*** Material provided
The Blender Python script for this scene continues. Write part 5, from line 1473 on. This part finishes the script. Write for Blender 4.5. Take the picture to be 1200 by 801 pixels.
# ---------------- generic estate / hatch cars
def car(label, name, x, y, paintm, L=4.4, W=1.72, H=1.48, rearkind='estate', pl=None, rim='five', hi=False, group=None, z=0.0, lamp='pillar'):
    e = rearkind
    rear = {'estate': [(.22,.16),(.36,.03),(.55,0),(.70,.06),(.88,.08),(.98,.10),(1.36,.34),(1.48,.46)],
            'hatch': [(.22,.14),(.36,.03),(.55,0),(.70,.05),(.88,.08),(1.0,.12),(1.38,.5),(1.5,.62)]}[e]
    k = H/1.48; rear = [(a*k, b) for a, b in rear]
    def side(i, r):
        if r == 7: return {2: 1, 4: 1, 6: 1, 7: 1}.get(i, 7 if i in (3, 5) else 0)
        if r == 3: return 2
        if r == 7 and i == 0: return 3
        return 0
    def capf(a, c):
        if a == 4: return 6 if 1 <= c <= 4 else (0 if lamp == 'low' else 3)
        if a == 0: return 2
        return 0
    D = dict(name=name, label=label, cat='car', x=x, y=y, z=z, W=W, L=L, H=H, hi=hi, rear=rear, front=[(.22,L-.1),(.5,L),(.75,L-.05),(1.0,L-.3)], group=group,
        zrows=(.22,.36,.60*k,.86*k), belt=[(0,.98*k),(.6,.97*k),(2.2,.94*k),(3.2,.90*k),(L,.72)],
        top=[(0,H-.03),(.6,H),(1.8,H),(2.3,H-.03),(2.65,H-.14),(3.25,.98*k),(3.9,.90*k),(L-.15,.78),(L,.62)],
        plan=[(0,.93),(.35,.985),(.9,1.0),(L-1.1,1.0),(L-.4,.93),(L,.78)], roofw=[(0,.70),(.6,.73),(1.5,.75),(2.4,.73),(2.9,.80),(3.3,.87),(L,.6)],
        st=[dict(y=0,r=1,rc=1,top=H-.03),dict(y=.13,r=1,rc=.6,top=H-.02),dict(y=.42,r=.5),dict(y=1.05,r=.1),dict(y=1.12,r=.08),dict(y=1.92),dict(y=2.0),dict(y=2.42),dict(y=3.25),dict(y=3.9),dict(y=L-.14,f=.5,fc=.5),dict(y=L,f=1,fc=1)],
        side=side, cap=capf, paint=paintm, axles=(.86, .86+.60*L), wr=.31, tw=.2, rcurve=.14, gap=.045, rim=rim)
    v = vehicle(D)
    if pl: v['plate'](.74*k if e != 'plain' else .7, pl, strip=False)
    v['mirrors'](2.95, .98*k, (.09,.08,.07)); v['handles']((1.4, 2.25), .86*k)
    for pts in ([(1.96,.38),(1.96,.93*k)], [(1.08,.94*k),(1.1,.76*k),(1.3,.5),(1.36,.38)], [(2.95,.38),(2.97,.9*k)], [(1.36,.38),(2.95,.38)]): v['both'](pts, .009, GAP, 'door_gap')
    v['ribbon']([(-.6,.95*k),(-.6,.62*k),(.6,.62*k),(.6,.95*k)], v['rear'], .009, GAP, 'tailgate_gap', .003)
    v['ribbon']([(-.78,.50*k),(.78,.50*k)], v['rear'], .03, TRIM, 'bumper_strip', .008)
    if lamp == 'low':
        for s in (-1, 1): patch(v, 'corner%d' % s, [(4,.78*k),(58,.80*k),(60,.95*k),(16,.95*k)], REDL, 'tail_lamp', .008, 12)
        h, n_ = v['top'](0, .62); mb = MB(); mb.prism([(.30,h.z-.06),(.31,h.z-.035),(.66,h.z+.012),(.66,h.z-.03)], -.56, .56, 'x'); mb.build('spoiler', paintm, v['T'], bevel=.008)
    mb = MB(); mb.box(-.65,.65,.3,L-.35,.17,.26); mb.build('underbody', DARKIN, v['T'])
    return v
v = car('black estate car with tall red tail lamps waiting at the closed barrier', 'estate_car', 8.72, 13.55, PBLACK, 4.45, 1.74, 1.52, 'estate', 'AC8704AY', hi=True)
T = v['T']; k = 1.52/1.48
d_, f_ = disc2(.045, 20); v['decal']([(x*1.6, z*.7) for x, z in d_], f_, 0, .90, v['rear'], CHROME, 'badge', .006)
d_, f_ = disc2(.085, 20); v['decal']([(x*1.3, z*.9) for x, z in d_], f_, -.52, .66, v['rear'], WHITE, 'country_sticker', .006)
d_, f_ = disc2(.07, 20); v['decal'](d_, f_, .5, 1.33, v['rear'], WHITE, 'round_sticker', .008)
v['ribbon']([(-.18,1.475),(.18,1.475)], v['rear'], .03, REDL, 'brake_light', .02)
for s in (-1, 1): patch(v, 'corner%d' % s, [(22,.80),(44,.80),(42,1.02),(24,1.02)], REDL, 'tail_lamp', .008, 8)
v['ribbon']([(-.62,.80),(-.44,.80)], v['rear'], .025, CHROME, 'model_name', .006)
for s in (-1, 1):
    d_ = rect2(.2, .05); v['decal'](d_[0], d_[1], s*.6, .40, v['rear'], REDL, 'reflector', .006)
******
Write out the full listing exactly as given.

The Blender Python script for this scene continues. Write part 5, from line 1473 on. This part finishes the script. Write for Blender 4.5. Take the picture to be 1200 by 801 pixels.
# ---------------- generic estate / hatch cars
def car(label, name, x, y, paintm, L=4.4, W=1.72, H=1.48, rearkind='estate', pl=None, rim='five', hi=False, group=None, z=0.0, lamp='pillar'):
    e = rearkind
    rear = {'estate': [(.22,.16),(.36,.03),(.55,0),(.70,.06),(.88,.08),(.98,.10),(1.36,.34),(1.48,.46)],
            'hatch': [(.22,.14),(.36,.03),(.55,0),(.70,.05),(.88,.08),(1.0,.12),(1.38,.5),(1.5,.62)]}[e]
    k = H/1.48; rear = [(a*k, b) for a, b in rear]
    def side(i, r):
        if r == 7: return {2: 1, 4: 1, 6: 1, 7: 1}.get(i, 7 if i in (3, 5) else 0)
        if r == 3: return 2
        if r == 7 and i == 0: return 3
        return 0
    def capf(a, c):
        if a == 4: return 6 if 1 <= c <= 4 else (0 if lamp == 'low' else 3)
        if a == 0: return 2
        return 0
    D = dict(name=name, label=label, cat='car', x=x, y=y, z=z, W=W, L=L, H=H, hi=hi, rear=rear, front=[(.22,L-.1),(.5,L),(.75,L-.05),(1.0,L-.3)], group=group,
        zrows=(.22,.36,.60*k,.86*k), belt=[(0,.98*k),(.6,.97*k),(2.2,.94*k),(3.2,.90*k),(L,.72)],
        top=[(0,H-.03),(.6,H),(1.8,H),(2.3,H-.03),(2.65,H-.14),(3.25,.98*k),(3.9,.90*k),(L-.15,.78),(L,.62)],
        plan=[(0,.93),(.35,.985),(.9,1.0),(L-1.1,1.0),(L-.4,.93),(L,.78)], roofw=[(0,.70),(.6,.73),(1.5,.75),(2.4,.73),(2.9,.80),(3.3,.87),(L,.6)],
        st=[dict(y=0,r=1,rc=1,top=H-.03),dict(y=.13,r=1,rc=.6,top=H-.02),dict(y=.42,r=.5),dict(y=1.05,r=.1),dict(y=1.12,r=.08),dict(y=1.92),dict(y=2.0),dict(y=2.42),dict(y=3.25),dict(y=3.9),dict(y=L-.14,f=.5,fc=.5),dict(y=L,f=1,fc=1)],
        side=side, cap=capf, paint=paintm, axles=(.86, .86+.60*L), wr=.31, tw=.2, rcurve=.14, gap=.045, rim=rim)
    v = vehicle(D)
    if pl: v['plate'](.74*k if e != 'plain' else .7, pl, strip=False)
    v['mirrors'](2.95, .98*k, (.09,.08,.07)); v['handles']((1.4, 2.25), .86*k)
    for pts in ([(1.96,.38),(1.96,.93*k)], [(1.08,.94*k),(1.1,.76*k),(1.3,.5),(1.36,.38)], [(2.95,.38),(2.97,.9*k)], [(1.36,.38),(2.95,.38)]): v['both'](pts, .009, GAP, 'door_gap')
    v['ribbon']([(-.6,.95*k),(-.6,.62*k),(.6,.62*k),(.6,.95*k)], v['rear'], .009, GAP, 'tailgate_gap', .003)
    v['ribbon']([(-.78,.50*k),(.78,.50*k)], v['rear'], .03, TRIM, 'bumper_strip', .008)
    if lamp == 'low':
        for s in (-1, 1): patch(v, 'corner%d' % s, [(4,.78*k),(58,.80*k),(60,.95*k),(16,.95*k)], REDL, 'tail_lamp', .008, 12)
        h, n_ = v['top'](0, .62); mb = MB(); mb.prism([(.30,h.z-.06),(.31,h.z-.035),(.66,h.z+.012),(.66,h.z-.03)], -.56, .56, 'x'); mb.build('spoiler', paintm, v['T'], bevel=.008)
    mb = MB(); mb.box(-.65,.65,.3,L-.35,.17,.26); mb.build('underbody', DARKIN, v['T'])
    return v
v = car('black estate car with tall red tail lamps waiting at the closed barrier', 'estate_car', 8.72, 13.55, PBLACK, 4.45, 1.74, 1.52, 'estate', 'AC8704AY', hi=True)
T = v['T']; k = 1.52/1.48
d_, f_ = disc2(.045, 20); v['decal']([(x*1.6, z*.7) for x, z in d_], f_, 0, .90, v['rear'], CHROME, 'badge', .006)
d_, f_ = disc2(.085, 20); v['decal']([(x*1.3, z*.9) for x, z in d_], f_, -.52, .66, v['rear'], WHITE, 'country_sticker', .006)
d_, f_ = disc2(.07, 20); v['decal'](d_, f_, .5, 1.33, v['rear'], WHITE, 'round_sticker', .008)
v['ribbon']([(-.18,1.475),(.18,1.475)], v['rear'], .03, REDL, 'brake_light', .02)
for s in (-1, 1): patch(v, 'corner%d' % s, [(22,.80),(44,.80),(42,1.02),(24,1.02)], REDL, 'tail_lamp', .008, 8)
v['ribbon']([(-.62,.80),(-.44,.80)], v['rear'], .025, CHROME, 'model_name', .006)
for s in (-1, 1):
    d_ = rect2(.2, .05); v['decal'](d_[0], d_[1], s*.6, .40, v['rear'], REDL, 'reflector', .006)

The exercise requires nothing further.